Atoms

What are the three main building blocks of atoms?

1. Protons
   • Positively-charged subatomic particles found in the nucleus that contribute to the weight of the atom.
   • The number of protons for any given element never changes and gives atoms their ``uniqueness'' - any changes in the number of protons will by default change the atom into a different element.
2. Neutrons
   • Neutrally-charged subatomic particles that also contribute to the weight of the atom, i.e. neutrons have roughly the same mass as protons.
   • The number of neutrons is variable. When atoms of the same element possess different amounts of neutrons, they are called isotopes.
3. Electrons
   • Negatively-charged subatomic particles that move around the nucleus
   • Electrons do not contribute to the mass of an atom (because they have 1,837 times less mass than a proton or a neutron).
   • The number of electrons can change. When atoms of the same element possess different amounts of electrons, they are called ions.

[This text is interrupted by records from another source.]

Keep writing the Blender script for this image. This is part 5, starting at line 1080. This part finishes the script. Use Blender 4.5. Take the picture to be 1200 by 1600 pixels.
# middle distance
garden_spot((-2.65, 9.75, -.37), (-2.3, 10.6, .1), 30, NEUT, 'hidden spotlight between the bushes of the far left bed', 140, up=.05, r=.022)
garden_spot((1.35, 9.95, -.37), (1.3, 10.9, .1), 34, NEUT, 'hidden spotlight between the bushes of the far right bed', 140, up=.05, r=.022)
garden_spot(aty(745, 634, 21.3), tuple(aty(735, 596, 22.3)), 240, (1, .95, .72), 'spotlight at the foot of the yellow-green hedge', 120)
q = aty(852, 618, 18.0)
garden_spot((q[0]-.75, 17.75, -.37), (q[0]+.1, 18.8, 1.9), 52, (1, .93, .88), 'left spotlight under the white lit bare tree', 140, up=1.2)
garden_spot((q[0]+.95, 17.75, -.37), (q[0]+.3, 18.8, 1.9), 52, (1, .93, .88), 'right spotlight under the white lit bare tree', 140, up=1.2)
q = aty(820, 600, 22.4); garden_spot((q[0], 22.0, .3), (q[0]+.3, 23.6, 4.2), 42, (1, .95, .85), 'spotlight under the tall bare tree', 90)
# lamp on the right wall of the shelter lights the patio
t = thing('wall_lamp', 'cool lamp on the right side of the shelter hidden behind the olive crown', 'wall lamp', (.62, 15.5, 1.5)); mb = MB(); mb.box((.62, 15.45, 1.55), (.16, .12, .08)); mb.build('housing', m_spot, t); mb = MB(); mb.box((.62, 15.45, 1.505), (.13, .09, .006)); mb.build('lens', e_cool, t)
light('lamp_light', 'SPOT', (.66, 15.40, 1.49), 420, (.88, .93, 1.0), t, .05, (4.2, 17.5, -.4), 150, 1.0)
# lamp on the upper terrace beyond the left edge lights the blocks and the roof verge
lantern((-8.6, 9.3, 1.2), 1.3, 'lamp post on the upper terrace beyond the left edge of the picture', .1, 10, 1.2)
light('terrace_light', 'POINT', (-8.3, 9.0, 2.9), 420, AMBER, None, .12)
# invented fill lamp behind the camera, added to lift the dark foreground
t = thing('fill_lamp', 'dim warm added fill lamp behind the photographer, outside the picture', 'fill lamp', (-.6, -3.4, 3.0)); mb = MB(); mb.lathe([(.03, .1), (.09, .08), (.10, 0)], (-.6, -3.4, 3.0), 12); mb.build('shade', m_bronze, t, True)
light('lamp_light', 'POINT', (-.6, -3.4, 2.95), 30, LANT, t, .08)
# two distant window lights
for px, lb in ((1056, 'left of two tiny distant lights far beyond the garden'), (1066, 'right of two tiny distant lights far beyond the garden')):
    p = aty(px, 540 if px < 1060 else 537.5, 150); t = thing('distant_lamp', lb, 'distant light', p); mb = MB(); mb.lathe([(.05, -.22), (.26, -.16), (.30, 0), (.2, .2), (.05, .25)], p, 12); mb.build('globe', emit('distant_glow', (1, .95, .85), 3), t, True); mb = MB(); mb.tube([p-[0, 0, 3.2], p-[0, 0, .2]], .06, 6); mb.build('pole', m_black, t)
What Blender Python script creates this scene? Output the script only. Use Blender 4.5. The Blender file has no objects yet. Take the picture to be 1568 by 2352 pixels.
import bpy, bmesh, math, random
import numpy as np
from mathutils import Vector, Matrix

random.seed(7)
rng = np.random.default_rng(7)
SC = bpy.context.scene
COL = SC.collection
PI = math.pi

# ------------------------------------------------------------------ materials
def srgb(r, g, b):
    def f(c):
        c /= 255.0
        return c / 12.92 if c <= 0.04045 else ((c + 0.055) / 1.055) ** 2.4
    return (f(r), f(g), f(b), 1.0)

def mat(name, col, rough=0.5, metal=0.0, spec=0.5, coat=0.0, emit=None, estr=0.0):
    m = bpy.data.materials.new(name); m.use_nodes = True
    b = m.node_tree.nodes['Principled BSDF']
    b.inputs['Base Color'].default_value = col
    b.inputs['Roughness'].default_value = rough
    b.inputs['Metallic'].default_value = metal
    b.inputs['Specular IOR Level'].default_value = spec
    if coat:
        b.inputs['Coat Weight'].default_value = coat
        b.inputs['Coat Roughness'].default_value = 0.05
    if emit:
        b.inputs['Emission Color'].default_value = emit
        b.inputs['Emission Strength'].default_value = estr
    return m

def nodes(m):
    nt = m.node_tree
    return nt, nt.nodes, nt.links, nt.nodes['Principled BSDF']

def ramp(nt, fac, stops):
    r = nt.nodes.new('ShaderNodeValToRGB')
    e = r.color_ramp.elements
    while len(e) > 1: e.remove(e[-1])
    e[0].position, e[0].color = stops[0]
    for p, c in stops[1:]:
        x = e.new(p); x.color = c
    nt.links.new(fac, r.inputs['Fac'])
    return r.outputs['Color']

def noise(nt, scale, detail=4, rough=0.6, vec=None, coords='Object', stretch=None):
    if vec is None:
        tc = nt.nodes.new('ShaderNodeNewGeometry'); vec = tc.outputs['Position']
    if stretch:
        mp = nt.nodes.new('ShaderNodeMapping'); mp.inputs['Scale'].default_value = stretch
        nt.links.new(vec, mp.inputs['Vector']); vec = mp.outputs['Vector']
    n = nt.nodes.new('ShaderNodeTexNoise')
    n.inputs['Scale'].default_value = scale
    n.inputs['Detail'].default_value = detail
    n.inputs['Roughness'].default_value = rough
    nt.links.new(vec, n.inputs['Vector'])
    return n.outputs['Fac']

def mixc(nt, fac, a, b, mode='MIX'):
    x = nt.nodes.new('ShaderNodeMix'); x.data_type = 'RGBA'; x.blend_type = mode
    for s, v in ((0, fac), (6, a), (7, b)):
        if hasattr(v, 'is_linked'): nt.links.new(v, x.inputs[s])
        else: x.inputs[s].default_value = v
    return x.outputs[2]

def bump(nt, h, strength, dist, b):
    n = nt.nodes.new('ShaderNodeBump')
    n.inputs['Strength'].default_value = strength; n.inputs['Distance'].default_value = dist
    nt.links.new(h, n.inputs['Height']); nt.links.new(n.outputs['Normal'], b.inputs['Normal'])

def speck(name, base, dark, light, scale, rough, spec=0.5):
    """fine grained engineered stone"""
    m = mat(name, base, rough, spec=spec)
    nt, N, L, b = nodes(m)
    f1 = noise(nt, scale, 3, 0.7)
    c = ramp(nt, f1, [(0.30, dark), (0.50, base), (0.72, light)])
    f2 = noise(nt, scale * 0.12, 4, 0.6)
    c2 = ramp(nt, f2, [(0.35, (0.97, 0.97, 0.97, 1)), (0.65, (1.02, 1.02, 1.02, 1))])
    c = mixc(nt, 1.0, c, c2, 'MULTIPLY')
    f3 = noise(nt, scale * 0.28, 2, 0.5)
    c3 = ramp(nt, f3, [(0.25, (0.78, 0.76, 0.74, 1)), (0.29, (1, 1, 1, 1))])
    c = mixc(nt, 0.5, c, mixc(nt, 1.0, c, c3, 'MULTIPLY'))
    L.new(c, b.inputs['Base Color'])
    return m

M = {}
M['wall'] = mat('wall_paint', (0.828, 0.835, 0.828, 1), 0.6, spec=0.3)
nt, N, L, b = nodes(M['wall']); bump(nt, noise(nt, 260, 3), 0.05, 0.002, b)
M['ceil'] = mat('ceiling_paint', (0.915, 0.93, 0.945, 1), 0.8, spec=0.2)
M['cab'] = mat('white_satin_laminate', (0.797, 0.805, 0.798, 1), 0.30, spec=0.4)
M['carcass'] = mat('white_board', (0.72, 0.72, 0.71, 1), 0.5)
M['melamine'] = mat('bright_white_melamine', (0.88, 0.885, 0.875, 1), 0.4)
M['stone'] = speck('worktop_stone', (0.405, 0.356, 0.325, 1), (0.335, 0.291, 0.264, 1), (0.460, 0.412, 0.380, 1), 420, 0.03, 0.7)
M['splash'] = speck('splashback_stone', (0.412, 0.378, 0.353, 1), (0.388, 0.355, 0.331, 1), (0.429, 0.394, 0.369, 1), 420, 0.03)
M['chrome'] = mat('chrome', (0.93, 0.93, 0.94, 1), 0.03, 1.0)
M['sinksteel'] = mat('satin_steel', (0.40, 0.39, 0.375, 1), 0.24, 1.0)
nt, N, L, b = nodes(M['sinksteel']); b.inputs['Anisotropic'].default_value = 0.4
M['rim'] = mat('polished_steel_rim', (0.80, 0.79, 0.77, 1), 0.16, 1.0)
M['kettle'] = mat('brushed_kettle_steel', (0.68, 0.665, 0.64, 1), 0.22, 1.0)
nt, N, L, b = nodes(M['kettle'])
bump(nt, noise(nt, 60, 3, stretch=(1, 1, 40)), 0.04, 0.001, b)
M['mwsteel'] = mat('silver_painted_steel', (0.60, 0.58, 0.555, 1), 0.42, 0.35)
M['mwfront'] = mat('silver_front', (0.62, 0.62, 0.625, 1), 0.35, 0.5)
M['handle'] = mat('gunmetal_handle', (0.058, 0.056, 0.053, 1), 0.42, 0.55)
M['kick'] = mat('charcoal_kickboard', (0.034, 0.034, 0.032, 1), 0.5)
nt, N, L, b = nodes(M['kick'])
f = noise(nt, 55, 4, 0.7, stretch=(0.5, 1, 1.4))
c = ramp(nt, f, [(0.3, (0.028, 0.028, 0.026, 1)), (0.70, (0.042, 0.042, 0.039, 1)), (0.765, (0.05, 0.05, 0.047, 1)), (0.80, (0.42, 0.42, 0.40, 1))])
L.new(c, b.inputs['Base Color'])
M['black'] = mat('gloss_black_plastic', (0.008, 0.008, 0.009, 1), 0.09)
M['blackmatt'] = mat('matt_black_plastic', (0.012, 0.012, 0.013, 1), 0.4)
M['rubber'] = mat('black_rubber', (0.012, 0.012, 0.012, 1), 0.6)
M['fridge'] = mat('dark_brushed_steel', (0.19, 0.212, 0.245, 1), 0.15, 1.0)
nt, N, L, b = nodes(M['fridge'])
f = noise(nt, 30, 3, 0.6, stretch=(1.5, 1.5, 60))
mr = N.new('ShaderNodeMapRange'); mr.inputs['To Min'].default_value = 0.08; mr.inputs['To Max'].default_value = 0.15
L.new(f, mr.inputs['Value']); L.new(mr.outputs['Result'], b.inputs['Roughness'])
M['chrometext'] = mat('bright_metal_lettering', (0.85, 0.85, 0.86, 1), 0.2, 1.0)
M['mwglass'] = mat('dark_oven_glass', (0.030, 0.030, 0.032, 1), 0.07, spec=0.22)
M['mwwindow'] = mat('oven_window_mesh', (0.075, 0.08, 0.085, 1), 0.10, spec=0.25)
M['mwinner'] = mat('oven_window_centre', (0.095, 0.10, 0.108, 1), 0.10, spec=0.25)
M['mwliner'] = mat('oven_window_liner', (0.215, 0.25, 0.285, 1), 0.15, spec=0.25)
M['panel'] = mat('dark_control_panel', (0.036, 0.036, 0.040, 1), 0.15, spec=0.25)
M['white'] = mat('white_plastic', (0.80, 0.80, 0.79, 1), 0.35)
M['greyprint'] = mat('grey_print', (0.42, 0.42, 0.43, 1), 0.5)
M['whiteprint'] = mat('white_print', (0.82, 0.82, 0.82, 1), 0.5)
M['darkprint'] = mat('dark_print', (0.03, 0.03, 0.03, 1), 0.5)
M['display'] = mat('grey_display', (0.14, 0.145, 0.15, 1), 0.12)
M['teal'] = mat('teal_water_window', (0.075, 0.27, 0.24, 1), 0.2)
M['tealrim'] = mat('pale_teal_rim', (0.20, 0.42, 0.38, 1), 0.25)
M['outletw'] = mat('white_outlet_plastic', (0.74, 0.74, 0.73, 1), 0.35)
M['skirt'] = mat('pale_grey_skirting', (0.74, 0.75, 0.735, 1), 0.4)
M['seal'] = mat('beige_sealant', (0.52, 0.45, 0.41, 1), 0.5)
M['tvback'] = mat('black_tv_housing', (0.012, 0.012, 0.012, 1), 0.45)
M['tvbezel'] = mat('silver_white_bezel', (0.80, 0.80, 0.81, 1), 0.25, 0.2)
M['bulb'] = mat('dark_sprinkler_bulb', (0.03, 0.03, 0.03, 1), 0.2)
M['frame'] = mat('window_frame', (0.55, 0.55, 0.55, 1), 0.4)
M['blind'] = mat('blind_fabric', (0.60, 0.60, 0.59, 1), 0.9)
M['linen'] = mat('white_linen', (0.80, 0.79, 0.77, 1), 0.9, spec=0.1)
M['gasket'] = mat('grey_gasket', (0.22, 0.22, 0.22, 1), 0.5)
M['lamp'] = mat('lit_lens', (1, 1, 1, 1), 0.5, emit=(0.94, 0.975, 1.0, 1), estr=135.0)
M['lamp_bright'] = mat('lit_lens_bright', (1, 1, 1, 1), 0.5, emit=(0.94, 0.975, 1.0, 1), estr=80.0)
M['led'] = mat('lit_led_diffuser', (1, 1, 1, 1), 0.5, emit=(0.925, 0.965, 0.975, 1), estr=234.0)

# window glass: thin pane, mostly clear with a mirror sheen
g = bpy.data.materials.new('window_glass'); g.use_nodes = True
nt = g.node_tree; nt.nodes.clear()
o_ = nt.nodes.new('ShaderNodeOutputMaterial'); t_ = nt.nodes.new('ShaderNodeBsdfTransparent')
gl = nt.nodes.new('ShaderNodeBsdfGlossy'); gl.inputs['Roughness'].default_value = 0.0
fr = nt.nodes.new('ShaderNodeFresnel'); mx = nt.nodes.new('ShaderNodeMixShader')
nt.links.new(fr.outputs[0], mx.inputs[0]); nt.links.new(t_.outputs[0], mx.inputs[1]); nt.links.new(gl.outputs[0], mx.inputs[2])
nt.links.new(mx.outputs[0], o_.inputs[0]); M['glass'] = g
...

Figure 28.1: Convention for depicting atomic mass $(A)$ and atomic number $(Z)$.

What is the difference between nuclear charge ($Z$) and effective nuclear charge ($Z_{eff}$)?

Nuclear charge, $Z$, is simply the amount of charge the nucleus has (and not to be confused with the atomic number designation mentioned above).

Effective nuclear charge, $Z_{eff}$, is the amount of nuclear charge the electrons actually ``feel'':

That is, if an atom has many shells of electrons, the positive charge exerted by the nucleus on any given electron will be ``blocked'' by the layers of intervening electrons. This makes the ``felt'' positive charge ($Z_{eff}$) significantly less than the positive charge of the actual nucleus ($Z$) as the number of layers between the nucleus and the electron increases.

Conversely, if an atom has no shells between its lone electron and the nucleus (as in the case of hydrogen) then the $Z$ will be very close to the $Z_{eff}$.

Figure 28.2: Comparison of $Z_{eff}$ for a small atom and a large atom.

What is the Bohr model?

The Bohr model is one of the earliest models used to describe how an electron orbits around the nucleus - similar to a planet orbiting the sun.

What are limitations of the Bohr model?

The Bohr model treats electrons like the rings of Saturn - circular and predictable. Further, the Bohr model is a limited model because it does not apply to atoms possessing more than one electron.

Figure 28.3: The Bohr model: This model suggests that electrons move in circular orbits around nucleus and possess a fixed number of orbits. This makes the Bohr model only empiric and therefore it does not accurately describe the structure of atoms.

What field of study opened up the door to understanding how more than one electron interact with each other around the nucleus?

Quantum mechanics.

What ``space'' do electrons occupy according to quantum mechanics?

Orbitals.

Note: Orbitals, as we will see, are areas where an electron can be expected to reside and are the accepted description of electron position around a nucleus. Orbits, in contrast, are elliptical, fixed paths that an electron was purported to use to travel around a nucleus.